BD : Britten et Associé

Auteur : Hannah Berry
Editeur : Casterman




Fernandez Britten, privé un peu neurasthénique, n’a plus envie de suer sang et eau pour de vulgaires histoires d’adultère. Il veut du meurtre, dorénavant le seul type d’affaire qui pourra lui donner envie de se lever de son lit pour aller courir les rues délavées du grand Londres en quête d’informations.

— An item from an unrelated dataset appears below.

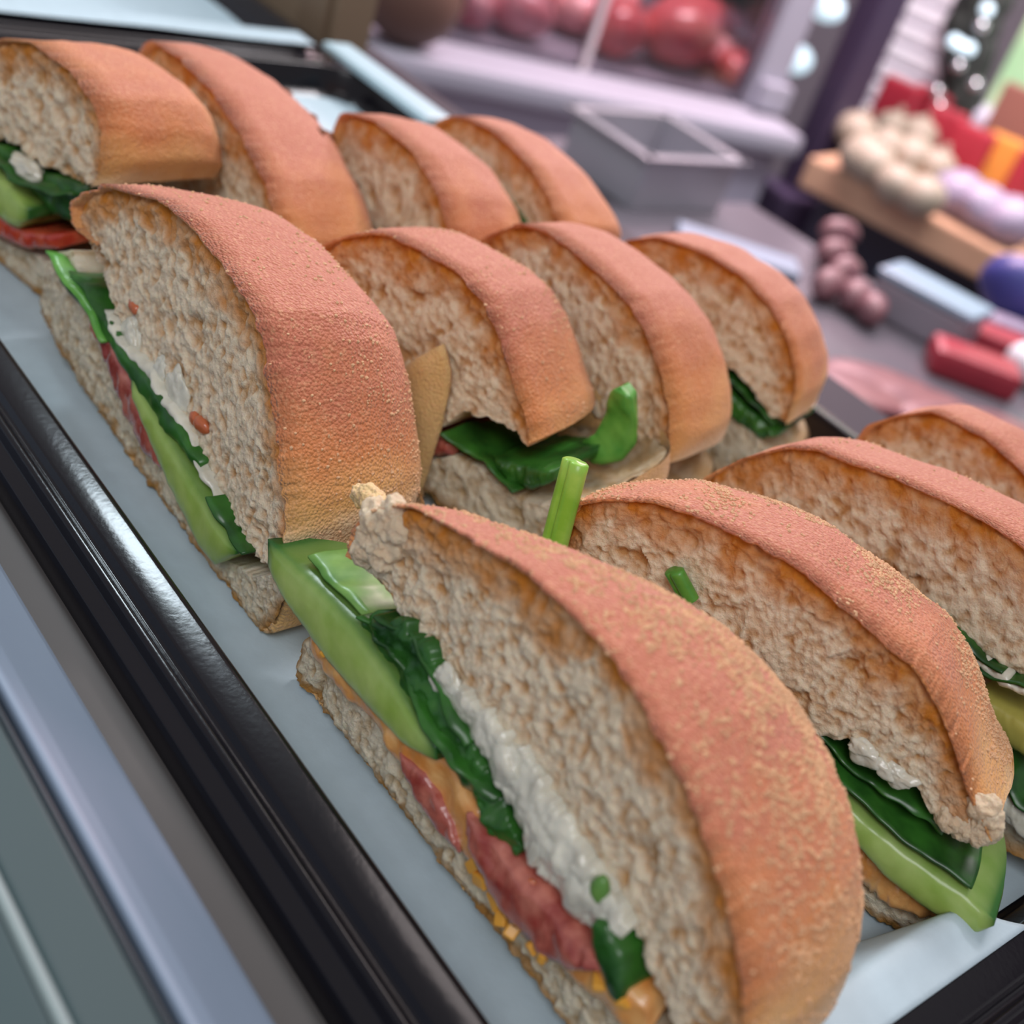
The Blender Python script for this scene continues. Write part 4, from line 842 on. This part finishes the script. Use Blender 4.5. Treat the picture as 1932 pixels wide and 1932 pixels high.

Justement, s’il a rendez-vous chez Benson’s, c’est pour rencontrer Charlotte Maughton qui veut le voir enquêter sur le suicide de son fiancé Berni Kudos. Employé de l’imprimerie familiale, rien ne laissait présager que cet homme au cœur sur la main mettrait fin à ses jours alors que le mariage était en vue.
C’est pourtant ce qu’il fît, plongeant sa bien-aimée dans le plus grand désarroi. Mais Britten découvrira rapidement que Berni était au centre d’affaires qui pouvaient aisément mettre sa vie ou sa santé mentale en danger…

Avec Britten et Associés, la jeune britannique Hannah Berry fait une entrée remarquable dans le monde du neuvième art.

L’ambiance assez noire nous ramène aux standards de l’âge d’or hollywoodien où les privés ténébreux croisaient les femmes fatales dans des lieux de rendez-vous glauques.On se régale des façades crépusculaires balayées par la pluie et des quartiers de la ville où les non-dits ont l’air de suinter des pierres (pour paraphraser les excellents textes de l’album).

Mais, malgré les quelques parallèles qu’on peut faire avec la production américaine, l’essentiel reste très british par quelques bizarreries qu’on pourrait qualifier d’incongruités si elles n’étaient effacées par l’excellence du reste : ainsi, le privé trimbale partout un sachet de thé auquel il confie toutes ses réflexions sur l’enquête. Et inexplicablement, le sachet de thé lui répond ! Ou, alors qu’il est équatorien, tout le monde s’obstine à le prendre pour un français, à cause de l’accent.

Les quelques sourires qu’on peut parfois esquisser sont assez rapidement éclipsés par la grisaille de l’ensemble ou, au mieux, ses couleurs blafardes quand d’aventure une scène a lieu pendant une journée moins pluvieuse.

Reste que le petit défaut serait peut-être là : à trop vouloir assombrir les planches, on a parfois un peu de mal à saisir ce qui s’y passe. Et vu qu’Hannah Berry est assez économe en explications sur le mystère, le tout reste définitivement un peu opaque.

Et quand vient le moment du dénouement, on n’est pas sûr d’avoir bien tout compris des tenants et des aboutissants de l’histoire.

Mais qu’à cela ne tienne, grâce à elle, on aura fait une plongée dans un ouvrage où l’ambiance est d’un genre inattendu, et ça, c’est déjà suffisamment rare pour mériter notre respect.